Band reunions are about shared memories, a back and forth between audience and artist. But when the definitive line-up of Underground Lovers played their first show together in 15 years, the group, typically, strove for the opposite effect: they tried to wipe away the nostalgia and the narrative, until there was only that roiling, thunderous wall of sound left. They wanted sound as ever, a time-machine instead of a flashback.

At first the audience didn’t come into it. The Toff, on Melbourne Cup eve, was close to capacity, but it was a matter of the instrumentalists – guitarist Glenn Bennie, keyboardist/vocalist Philippa Nihill, drummer Richard Andrew and bassist Maurice Argiro – trying to cut vocalist Vincent Giarrusso loose from his moorings. The band’s best shows had always seen the singer sent into a shuffling, possessed trance and that doesn’t come easily, if ever, after such a long absence.
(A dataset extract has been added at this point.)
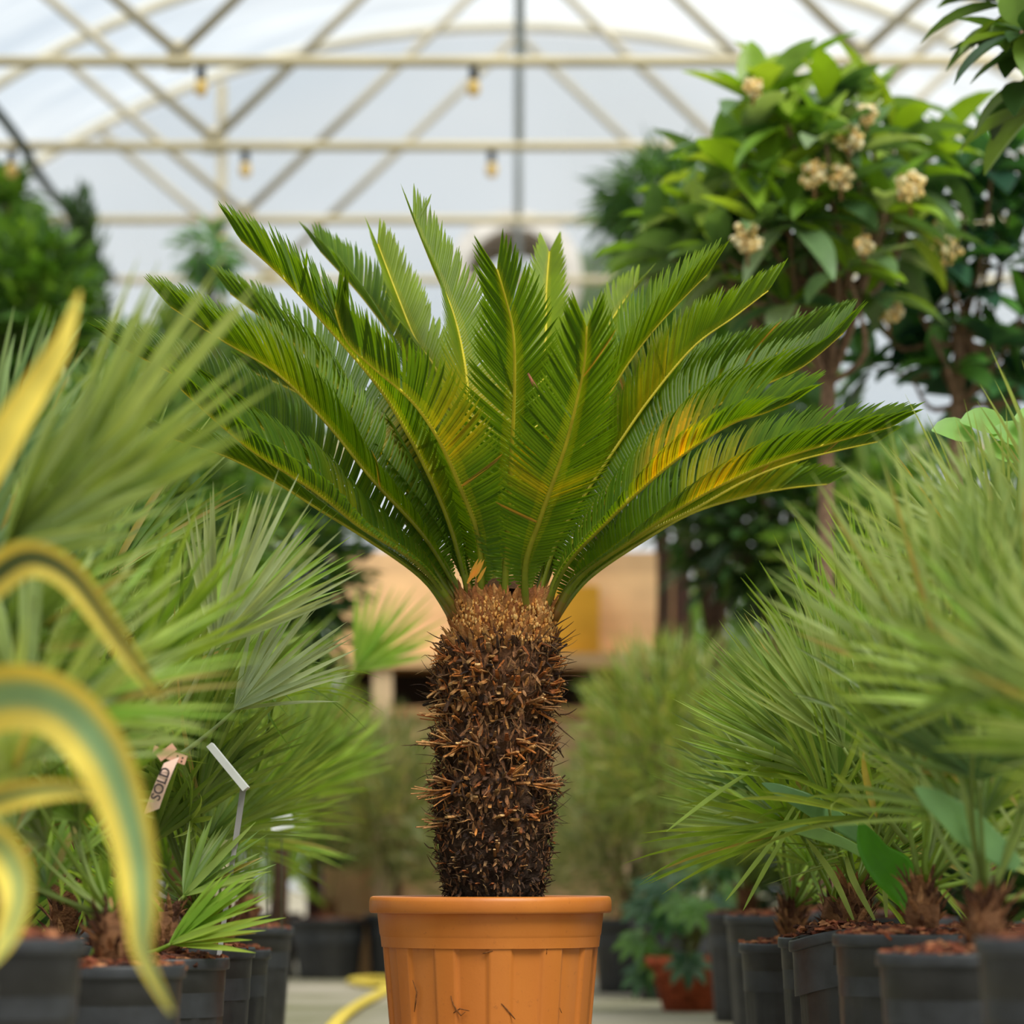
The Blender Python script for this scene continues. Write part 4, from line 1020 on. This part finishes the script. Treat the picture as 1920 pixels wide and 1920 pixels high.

Sticking to their first three albums (1991’s self-titled debut, 1992’s Leaves Me Blind and 1994’s Dream It Down) they opened with ‘Nice G.I.’, which proved that Baghdad references and American imperialism are near timeless. Giarrusso bounced up and down, but there was a theatrical edge to his vocal performance that indicated nerves. A few numbers in, with ‘Get to Notice’, Bennie’s guitar moved beyond the mere rousing, and slowly they locked into something deeper and possessive.

The rhythm section remained a study in contrasts: precise funk inflections from Argiro, who finally has the distinguished grey hair to match his boulevardier outlook, versus the rattling backbeat of Andrew, who thankfully no longer looks like he’s starving – even though he still plays with his head thrown back and to his left. It’s as if the sound has clocked him right on the jaw.

Nihill’s lead vocals peppered the set and she needed no time to acclimatise, summoning the icy, immaculate detachment of ‘Holiday’ and ‘I Was Right’. By the latter, Bennie was starting to take heads off and he found the vast oceanic echoes that the rumble of ‘Eastside Stories’ requires. The song left Giarrusso dancing at the rear of the stage and for the final few numbers of the main set he gave himself over to the music.

The slashing drones of ‘Get Off On It’ followed – one of the few songs tinkered with, a keyboard line of cantering bells adding to the mesmeric effect – before the accumulative might of ‘Your Eyes’ built over nine minutes. It was a finale that restated Underground Lovers’ ambition. As fans of post-punk noise who insisted that groove could be just as powerful, they’d been one of the first groups to demand that indie kids take heed of their hips.

The encores were loose and celebratory, as the band knew that they had done enough. Underground Lovers weren’t magically better than they had previously been – you can only storm the Winter Palace once – but they did enough to convince the audience, and more importantly themselves, that they could still hold their own. They were good verging on the great and if this show was a starting point they’ll turn more than a few heads, old and young, over the coming two months.

by Craig Mathieson

Your Comments

nicko_mcbrain  said about 2 years ago:

nicely encapsulated. nice use of boulevardier.

yeah, i dug it, but i think i prefer pensive, restrained Vince to drunk jolly Vince. I mean, I am glad they had a good time and all.

and they really missed his guitar sound, i thought - Pip Nihill's sound was too dark. the whole Bennie/Giarusso blend was a great mash of a middy sound and a scooped sound, and the FoH was too guitar-shy until 2/3rds through anyway.


jeebee  said about 2 years ago:

I was almost fainting from the heat at the Toff that night...


spelled13  said about 2 years ago:

worst thing about reform gigs... I bought tix, ruptured two discs in my back and couldn't go. Fuck, not very rock n' roll.


OAAD  said about 1 year ago:

I caught them a month later at the East Brunswick and was certainly transported back to their heyday (ignored the stark reality that all of us were looking pretty middle-aged and worse for wear). ''Good verging on great'' is a very appropriate epithet.